-- Start of INFORMATION SUPPLIED --

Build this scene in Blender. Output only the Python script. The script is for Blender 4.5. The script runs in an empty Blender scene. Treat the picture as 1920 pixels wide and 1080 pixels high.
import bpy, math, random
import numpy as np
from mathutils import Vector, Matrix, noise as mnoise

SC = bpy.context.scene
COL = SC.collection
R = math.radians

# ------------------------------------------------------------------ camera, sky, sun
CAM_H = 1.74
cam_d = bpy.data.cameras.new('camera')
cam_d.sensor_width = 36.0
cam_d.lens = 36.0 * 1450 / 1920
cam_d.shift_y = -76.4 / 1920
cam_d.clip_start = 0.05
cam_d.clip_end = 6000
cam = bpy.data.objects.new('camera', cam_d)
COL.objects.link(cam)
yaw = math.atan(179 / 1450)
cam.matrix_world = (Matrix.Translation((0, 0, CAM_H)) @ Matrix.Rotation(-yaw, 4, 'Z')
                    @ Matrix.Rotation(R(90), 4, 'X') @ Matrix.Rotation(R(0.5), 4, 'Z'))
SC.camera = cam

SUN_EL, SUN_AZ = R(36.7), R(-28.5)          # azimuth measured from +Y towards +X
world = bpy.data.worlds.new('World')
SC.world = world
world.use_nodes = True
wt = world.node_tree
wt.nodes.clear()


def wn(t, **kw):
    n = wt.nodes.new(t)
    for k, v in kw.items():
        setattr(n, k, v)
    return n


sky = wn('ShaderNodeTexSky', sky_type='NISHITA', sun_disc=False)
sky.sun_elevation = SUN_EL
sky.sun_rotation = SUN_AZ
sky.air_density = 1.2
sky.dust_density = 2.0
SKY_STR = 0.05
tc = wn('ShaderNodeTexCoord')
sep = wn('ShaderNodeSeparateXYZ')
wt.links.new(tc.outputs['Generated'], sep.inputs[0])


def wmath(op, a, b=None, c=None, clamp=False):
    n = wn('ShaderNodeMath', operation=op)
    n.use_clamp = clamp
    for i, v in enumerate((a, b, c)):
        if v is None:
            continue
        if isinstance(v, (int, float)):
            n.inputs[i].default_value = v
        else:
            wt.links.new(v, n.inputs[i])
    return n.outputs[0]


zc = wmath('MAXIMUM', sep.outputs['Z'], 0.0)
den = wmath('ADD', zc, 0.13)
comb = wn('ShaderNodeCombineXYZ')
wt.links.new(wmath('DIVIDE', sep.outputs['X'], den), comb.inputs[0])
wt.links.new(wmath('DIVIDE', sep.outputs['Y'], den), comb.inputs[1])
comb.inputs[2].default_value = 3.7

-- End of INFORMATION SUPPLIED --
-- Start of INFORMATION SUPPLIED --

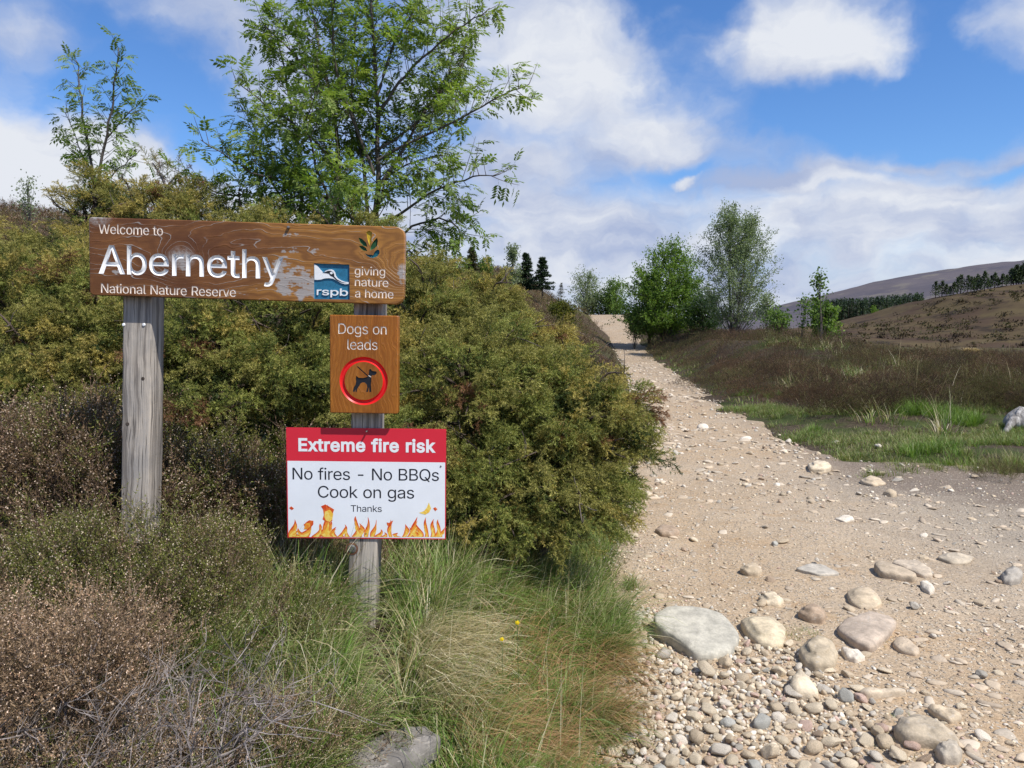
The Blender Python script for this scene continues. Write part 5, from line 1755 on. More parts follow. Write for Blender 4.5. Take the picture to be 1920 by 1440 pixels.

-- End of INFORMATION SUPPLIED --

_INSTRUCTIONS FOR THE TASK:_
From the entries above, give again exactly the lines running from the line with "Build this scene" to the line with "return n.outputs[0]"; include both of those lines.

_RIGHT ANSWER:_
Build this scene in Blender. Output only the Python script. The script is for Blender 4.5. The script runs in an empty Blender scene. Treat the picture as 1920 pixels wide and 1080 pixels high.
import bpy, math, random
import numpy as np
from mathutils import Vector, Matrix, noise as mnoise

SC = bpy.context.scene
COL = SC.collection
R = math.radians

# ------------------------------------------------------------------ camera, sky, sun
CAM_H = 1.74
cam_d = bpy.data.cameras.new('camera')
cam_d.sensor_width = 36.0
cam_d.lens = 36.0 * 1450 / 1920
cam_d.shift_y = -76.4 / 1920
cam_d.clip_start = 0.05
cam_d.clip_end = 6000
cam = bpy.data.objects.new('camera', cam_d)
COL.objects.link(cam)
yaw = math.atan(179 / 1450)
cam.matrix_world = (Matrix.Translation((0, 0, CAM_H)) @ Matrix.Rotation(-yaw, 4, 'Z')
                    @ Matrix.Rotation(R(90), 4, 'X') @ Matrix.Rotation(R(0.5), 4, 'Z'))
SC.camera = cam

SUN_EL, SUN_AZ = R(36.7), R(-28.5)          # azimuth measured from +Y towards +X
world = bpy.data.worlds.new('World')
SC.world = world
world.use_nodes = True
wt = world.node_tree
wt.nodes.clear()


def wn(t, **kw):
    n = wt.nodes.new(t)
    for k, v in kw.items():
        setattr(n, k, v)
    return n


sky = wn('ShaderNodeTexSky', sky_type='NISHITA', sun_disc=False)
sky.sun_elevation = SUN_EL
sky.sun_rotation = SUN_AZ
sky.air_density = 1.2
sky.dust_density = 2.0
SKY_STR = 0.05
tc = wn('ShaderNodeTexCoord')
sep = wn('ShaderNodeSeparateXYZ')
wt.links.new(tc.outputs['Generated'], sep.inputs[0])


def wmath(op, a, b=None, c=None, clamp=False):
    n = wn('ShaderNodeMath', operation=op)
    n.use_clamp = clamp
    for i, v in enumerate((a, b, c)):
        if v is None:
            continue
        if isinstance(v, (int, float)):
            n.inputs[i].default_value = v
        else:
            wt.links.new(v, n.inputs[i])
    return n.outputs[0]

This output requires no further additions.